Odbywaliśmy też inne wycieczki. Zaprzyjaźniliśmy się z właścicielem kilku jednostek pływających - Robim (od Roberta - fajne imię!). Na początek całą rodziną popłynęliśmy odrestaurowaną starą chorwacką łodzią. W czasie rejsu okazało się, że mimo, iż Robi jest na co dzień fishermanem, a ja fotografem, mamy dużo wspólnego...
Innym razem popłynąłem z Frankiem glasbołtem na nocny rejs... Franek do dziś opowiada o wraku łodzi na dnie Adriatyku...
Pojechaliśmy na jeszcze jedną wycieczkę, trochę dłuższą... do parku narodowego KRKA. Piękności! Wodospady jak z bajki! To trzeba zobaczyć!
Teraz taka mała dygresja z morałem...
Kiedy czekaliśmy na nasz stateczek, który miał nas zawieźć do parku KRKA, przyglądaliśmy się obrzydliwie wielkiemu, bogatemu jachtowi z rosyjską banderą
, gdy podpłynął... dwa razy większy i bardziej obrzydliwie bogaty jacht z banderą brytyjską...
No, ale może przejdę już do jedzenia... :)
Prawie codziennie w użyciu był grill. Przy temperaturze 35 st. C, nie jest to łatwa sprawa, ale dawałem radę... (medal już dostałem). Jadaliśmy grillowane ryby (dorada, okoń morski i taka w złote paski), lokalny przysmak ciwapcziczi (takie paluszki z mielonego mięsa) i tradycyjną karkówkę w musztardzie Dijon (z Polska), rostbef w papryce oraz pikantne surowe kiełbaski kupowane "z metra".  Raz udało mi się kupić mule (dagnie),  ale nie robiłem ich na grillu, tylko tradycyjnie :) na białym winie.

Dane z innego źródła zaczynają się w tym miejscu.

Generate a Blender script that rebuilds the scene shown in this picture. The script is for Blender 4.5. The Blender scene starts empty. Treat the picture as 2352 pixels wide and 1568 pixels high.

Ryby nacierałem albo tymiankiem zerwanym z pobliskiego żywopłotu i faszerowałem cytryną, albo rosnącym przy drodze koprem włoskim i cytryną.

Tu są tradycyjne mięsiwa, czyli karkówka w marynacie z musztardy, rostbef w papryce, ciwapcziczi i szaszłyki z filetów kurczaka w marynacie z rozmarynu z czosnkiem i cebulą w oliwie na patyczkach z rozmarynu.
Dodatkami był chleb z grilla posmarowany oliwą z ziołmi i czosnkiem, bakłażan grillowany z twarogiem ziołowym z pomidorem, rukola, sałta, pomidory, ratatuja, grilowana cukinia z oliwą z ziołami, białe lub czerwone wino...
Szaszłyki chyba na prawdę były dobre!
Kiedy nie mieliśmy ochoty na tradydyjny obiadek, zjadaliśmy kuskus z warzywami lub polentę smażoną na głębokim oleju z rozmarynem i pomidorami.
No i na koniec ostatni kieliszek bilo wino...
... i pocztówka z pozdrowieniami z polskim syrenem w gorącym Adriatyku!